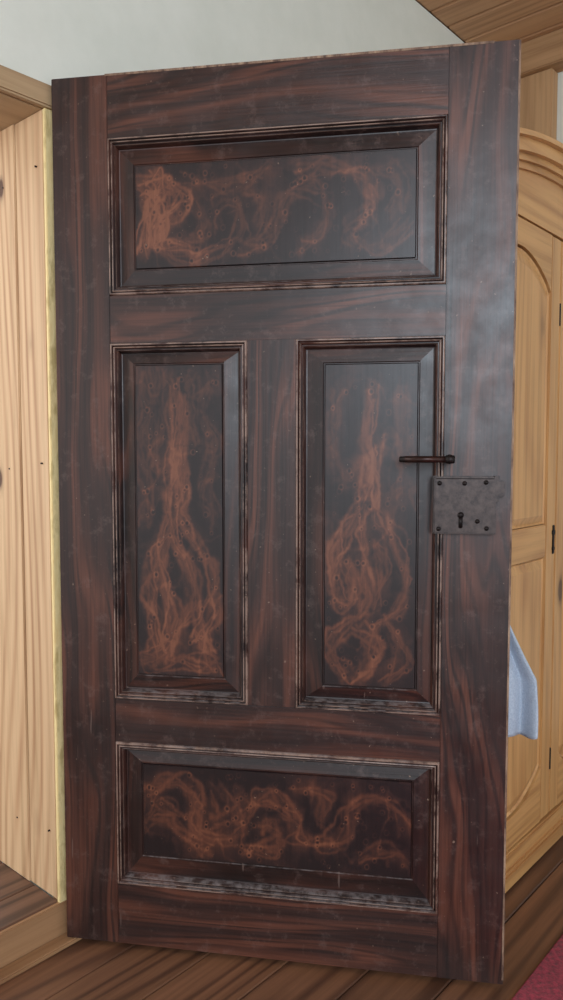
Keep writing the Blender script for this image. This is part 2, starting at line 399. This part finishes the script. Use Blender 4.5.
addbox(bm,x1-.004,x1+.006,-.0172,-.002,z1-.05,z1+.002,.001); frombm('latch_bolt',bm,M_IRON,door)
# lever handle
hz=V(.4425); hx=U(.8750)
bm=bmesh.new()
addcyl(bm,(hx,-.052,hz),(U(.768),-.052,hz),.0064,.0058,24,.0012)
addcyl(bm,(hx+.004,-.052,hz),(hx-.014,-.052,hz),.0080,.0080,24,.0012)
frombm('lever',bm,M_DK,door,True)
bm=bmesh.new()
addcyl(bm,(U(.779),-.052,hz),(U(.862),-.052,hz),.0066,.0066,24)
frombm('lever_sleeve',bm,M_BRONZE,door,True)
bm=bmesh.new()
addcyl(bm,(hx-.003,.001,hz),(hx-.003,-.054,hz),.0052,.0052,20,.001)
addcyl(bm,(hx-.003,.0,hz),(hx-.003,-.004,hz),.010,.009,24,.001)
frombm('lever_spindle',bm,M_DK,door,True)
bm=bmesh.new()
for z in (.30,1.62): addcyl(bm,(-.004,.046,z-.05),(-.004,.046,z+.05),.007,None,16,.001)
frombm('hinges',bm,M_DK,door,True)
bm=bmesh.new(); hu=W-.060; HKZ=.955
addcyl(bm,(hu,T-.001,HKZ-.002),(hu,T+.045,HKZ-.007),.004,None,12); addcyl(bm,(hu,T+.045,HKZ-.009),(hu,T+.05,HKZ+.013),.004,None,12)
frombm('hook',bm,M_DK,door,True)

# towel hanging from the hook
towel=empty('blue_towel',HINGE,ANG)
na,nb=80,60; vs=[];fs=[]
for j in range(nb+1):
    b=j/nb
    hw=.008+.122*min(1,(b/.72))**1.35
    if b>.72: hw+=.004*math.sin((b-.72)*8)
    for i in range(na+1):
        a=i/na*2-1
        L=.458-.04*max(0,a-.35)+.006*math.sin(a*9)
        x=hu-.004+a*hw
        y=T+.038+(.004+.022*b)*math.sin(a*9+1.2*b)+.007*math.sin(a*23+2)*b
        z=HKZ-b*L
        vs.append((x,y,z))
for j in range(nb):
    for i in range(na):
        k=j*(na+1)+i; fs.append((k,k+1,k+na+2,k+na+1))
tw=obj('towel_cloth',vs,fs,M_TOWEL,towel,True)
so=tw.modifiers.new('s','SOLIDIFY'); so.thickness=.005; so.offset=0

# ------------------------------------------------------------ ROOM
HT=1.905; CZ=2.745; YB=2.12; TH=.34; OPW=.97; XR=4.2; YF=-3.2; J0=-.002; J1=.024
def wallmesh(name,boxes,mat):
    bm=bmesh.new()
    for b in boxes: addbox(bm,*b)
    return frombm(name,bm,mat)
wallmesh('wall_left',[(-TH,0,J1,YB,0,CZ),(-TH,0,-OPW-.03,J1,HT,CZ),(-TH,0,YF,-OPW-.03,0,CZ)],M_WALL)
box('wall_back',-TH,XR,YB,YB+.15,0,CZ,M_WALL)
ceil=empty('ceiling')
bm=bmesh.new(); y=YF
while y<YB-.01:
    addbox(bm,0,XR,y+.003,min(y+.127,YB),CZ,CZ+.02,.006,1); y+=.13
frombm('ceiling_planks',bm,M_CEIL,ceil)
box('ceiling_deck',-TH,XR,YF,YB+.15,CZ+.018,CZ+.06,M_CEIL,ceil)
box('ceiling_beam',0,XR,YB-.09,YB,CZ-.120,CZ,M_BEAM,None,.004)
box('timber_post',.135,.285,YB-.06,YB,0,CZ-.120,M_POST,None,.004)
fl=empty('floor')
bm=bmesh.new(); x=.0
while x<XR:
    addbox(bm,x+.001,x+.149,YF,YB,-.03,0,.0025,1); x+=.15
frombm('floor_planks',bm,M_FLOOR,fl)
box('subfloor',-TH,XR,YF,YB,-.08,-.028,M_HALL,fl)
hf=empty('hall_floor')
bm=bmesh.new(); x=-2.2
while x<-.03:
    addbox(bm,x+.0015,min(x+.1485,-.002),-2.4,.9 if x<-TH-.15 else J0,.06,.09,.002,1); x+=.15
frombm('hall_planks',bm,M_HALL,hf)
box('trim_threshold',-.030,.008,-OPW,J1,0,.086,M_SILL,None,.003)
box('trim_threshold_strip',.008,.045,-OPW-.3,.06,0,.012,M_SILL,None,.003)
fr=empty('door_frame'); HD=.042
bm=bmesh.new()
addbox(bm,-.118,-.004,J0,J1,.09,HT-HD,.002); addbox(bm,-TH,-.120,J0-.003,J1,.09,HT-HD,.002)
frombm('jamb_boards_hinge',bm,M_REVEAL,fr)
bm=bmesh.new()
addbox(bm,-.118,-.004,-OPW-.029,-OPW+.002,.09,HT-HD,.002); addbox(bm,-TH,-.120,-OPW-.029,-OPW+.004,.09,HT-HD,.002)
frombm('jamb_boards_near',bm,M_REVEAL,fr)
box('jamb_edge_yellow',-.004,.006,J0,J1,.085,HT-HD,M_YEL,fr,.0015)
box('jamb_edge_near',-.004,.006,-OPW-.029,-OPW+.004,.085,HT-HD,M_YEL,fr,.0015)
box('head_board',-TH,-.004,-OPW,J1,HT-HD,HT-.002,M_OLD,fr,.003)
box('head_casing',-.003,.016,-OPW-.1,J1-.004,HT-HD,HT+.006,M_OLD,fr,.004)
bm=bmesh.new()
for z in (.25,1.1,1.75):
    for x in (-.03,-.17): addcyl(bm,(x,J0+.001,z+x*.1),(x,J0-.0045,z+x*.1),.0020,None,10)
frombm('nails',bm,M_DK,fr)

# ------------------------------------------------------------ WARDROBE
wd=empty('pine_wardrobe')
XF=.685; WY0,WY1=.63,1.69; YC=(WY0+WY1)/2; XB=.03; ZT=1.70
def poly_prism(bm,pts,xa,xb):
    n=len(pts); A=[bm.verts.new((xa,y,z)) for y,z in pts]; B=[bm.verts.new((xb,y,z)) for y,z in pts]
    bm.faces.new(A); f=bm.faces.new(B)
    for i in range(n): bm.faces.new((A[i],A[(i+1)%n],B[(i+1)%n],B[i]))
    return f
bm=bmesh.new()
addbox(bm,XB,XF-.024,WY0,WY0+.022,.0,ZT+.04,.002); addbox(bm,XB,XF-.024,WY1-.022,WY1,.0,ZT+.04,.002)
addbox(bm,XB,XB+.012,WY0+.022,WY1-.022,.07,ZT+.04)
frombm('carcass_sides',bm,M_PINE,wd)
bm=bmesh.new()
addbox(bm,XB,XF-.024,WY0+.022,WY1-.022,.07,.09); addbox(bm,XB,XF-.024,WY0,WY1,ZT+.035,ZT+.055)
addbox(bm,XF-.024,XF+.006,WY0-.004,WY1+.004,0,.085,.004); addbox(bm,XF-.024,XF+.018,WY0-.014,WY1+.014,0,.045,.006)
addbox(bm,XB,XF-.024,WY0-.014,WY0,0,.045,.003)
frombm('plinth_and_shelves',bm,M_PINEY,wd)
def arc(y,h):
    t=(y-YC)/((WY1-WY0)/2+.03); return h*(1-t*t)
ys=np.linspace(WY0-.03,WY1+.03,41)
bm=bmesh.new()
layers=[(ZT+.003,ZT+.046,.004),(ZT+.040,ZT+.056,.012),(ZT+.056,ZT+.072,.022),(ZT+.072,ZT+.102,.036),(ZT+.102,ZT+.114,.050)]
AH=.095
for li,(za,zb,pr) in enumerate(layers):
    top=[(float(y),zb+float(arc(y,AH))) for y in ys]
    bot=[(float(y),za+(float(arc(y,AH)) if li>0 else 0)) for y in ys[::-1]]
    poly_prism(bm,top+bot,XF-.03 if li==0 else XF-.025,XF+pr)
for (za,zb,pr) in layers[3:]:
    for (ya,yb) in ((WY0-.03,WY0+.0),(WY1,WY1+.03)): addbox(bm,XB,XF-.02,ya,yb,za,zb,.002)
frombm('arched_crown',bm,M_PINEY,wd)
def raised(bm,pts,x,ins=.03,dep=.010):
    t=bmesh.new(); f=poly_prism(t,pts,x-.012,x-.006)
    bmesh.ops.recalc_face_normals(t,faces=t.faces)
    bmesh.ops.inset_region(t,faces=[f],thickness=.006,depth=-.004)
    bmesh.ops.inset_region(t,faces=[f],thickness=ins,depth=dep)
    me=bpy.data.meshes.new('t'); t.to_mesh(me); t.free(); bm.from_mesh(me); bpy.data.meshes.remove(me)
for di,(y0,y1) in enumerate(((WY0+.004,YC-.003),(YC+.003,WY1-.004))):
    bs=bmesh.new(); br=bmesh.new(); bp=bmesh.new()
    sw=.062; zb,zt=.090,ZT
    addbox(bs,XF-.022,XF,y0,y0+sw,zb,zt,.003); addbox(bs,XF-.022,XF,y1-sw,y1,zb,zt,.003)
    ya,yb=y0+sw,y1-sw
    n=16; yy=np.linspace(ya,yb,n+1); c=(ya+yb)/2; h=(yb-ya)/2
    cs=lambda y:max(0,math.cos((y-c)/h*math.pi/2))**.8
    poly_prism(br,[(ya,zt),(yb,zt)]+[(float(y),zt-.150+.085*cs(y)) for y in yy[::-1]],XF-.022,XF-.0005)
    poly_prism(br,[(float(y),.245-.075*cs(y)) for y in yy]+[(yb,zb),(ya,zb)],XF-.022,XF-.0005)
    addbox(br,XF-.022,XF-.0005,ya,yb,.835,.925,.003)
    raised(bp,[(float(y),zt-.155+.085*cs(y)) for y in yy[::-1]]+[(ya+.001,.927),(yb-.001,.927)],XF)
    raised(bp,[(yb-.001,.833),(ya+.001,.833)]+[(float(y),.25-.075*cs(y)) for y in yy],XF)
    frombm('door_stiles_%d'%(di+1),bs,M_PINE,wd); frombm('door_rails_%d'%(di+1),br,M_PINEY,wd); frombm('door_panels_%d'%(di+1),bp,M_PINE,wd)
bm=bmesh.new()
addcyl(bm,(XF-.001,YC-.016,.90),(XF+.004,YC-.016,.90),.010,.009,20,.001)
addcyl(bm,(XF-.001,YC-.016,.855),(XF+.004,YC-.016,.855),.008,.007,20,.001)
addbox(bm,XF-.001,XF+.003,YC-.022,YC-.010,.84,.92,.0012)
for z in (.25,1.5): addcyl(bm,(XF-.004,YC,z-.03),(XF-.004,YC,z+.03),.006,None,12)
frombm('key_plate_and_fittings',bm,M_DK,wd)

# ------------------------------------------------------------ RUG
bm=bmesh.new(); addbox(bm,.875,2.4,-.9,1.25,.0005,.011,.003)
frombm('red_rug',bm,M_RUG)

# ------------------------------------------------------------ LIGHT
w=bpy.data.worlds.new('world'); S.world=w; w.use_nodes=True
nt=w.node_tree; bg=nt.nodes['Background']; bg.inputs['Strength'].default_value=1.05
bg.inputs['Color'].default_value=(.94,.97,1.0,1)
def area(name,loc,target,sx,sy,e,col):
    d=bpy.data.lights.new(name,'AREA'); d.shape='RECTANGLE'; d.size=sx; d.size_y=sy; d.energy=e; d.color=col
    o=bpy.data.objects.new(name,d); S.collection.objects.link(o); o.location=loc
    o.rotation_euler=(Vector(target)-Vector(loc)).to_track_quat('-Z','Y').to_euler(); return o
area('window_light',(3.2,-2.1,2.0),(.6,.3,1.2),1.9,1.6,76,(.76,.88,1.0))
area('hall_window_light',(-1.0,-1.9,1.7),(-.1,0,1.1),1.0,1.4,28,(1.0,.97,.92))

» REQUIRED TASK
From the first line of the material down to the line containing "frombm('hook',bm,M_DK,door,True)", inclusive, return each line exactly, skipping any picture.

» RESULT
Keep writing the Blender script for this image. This is part 2, starting at line 399. This part finishes the script. Use Blender 4.5.
addbox(bm,x1-.004,x1+.006,-.0172,-.002,z1-.05,z1+.002,.001); frombm('latch_bolt',bm,M_IRON,door)
# lever handle
hz=V(.4425); hx=U(.8750)
bm=bmesh.new()
addcyl(bm,(hx,-.052,hz),(U(.768),-.052,hz),.0064,.0058,24,.0012)
addcyl(bm,(hx+.004,-.052,hz),(hx-.014,-.052,hz),.0080,.0080,24,.0012)
frombm('lever',bm,M_DK,door,True)
bm=bmesh.new()
addcyl(bm,(U(.779),-.052,hz),(U(.862),-.052,hz),.0066,.0066,24)
frombm('lever_sleeve',bm,M_BRONZE,door,True)
bm=bmesh.new()
addcyl(bm,(hx-.003,.001,hz),(hx-.003,-.054,hz),.0052,.0052,20,.001)
addcyl(bm,(hx-.003,.0,hz),(hx-.003,-.004,hz),.010,.009,24,.001)
frombm('lever_spindle',bm,M_DK,door,True)
bm=bmesh.new()
for z in (.30,1.62): addcyl(bm,(-.004,.046,z-.05),(-.004,.046,z+.05),.007,None,16,.001)
frombm('hinges',bm,M_DK,door,True)
bm=bmesh.new(); hu=W-.060; HKZ=.955
addcyl(bm,(hu,T-.001,HKZ-.002),(hu,T+.045,HKZ-.007),.004,None,12); addcyl(bm,(hu,T+.045,HKZ-.009),(hu,T+.05,HKZ+.013),.004,None,12)
frombm('hook',bm,M_DK,door,True)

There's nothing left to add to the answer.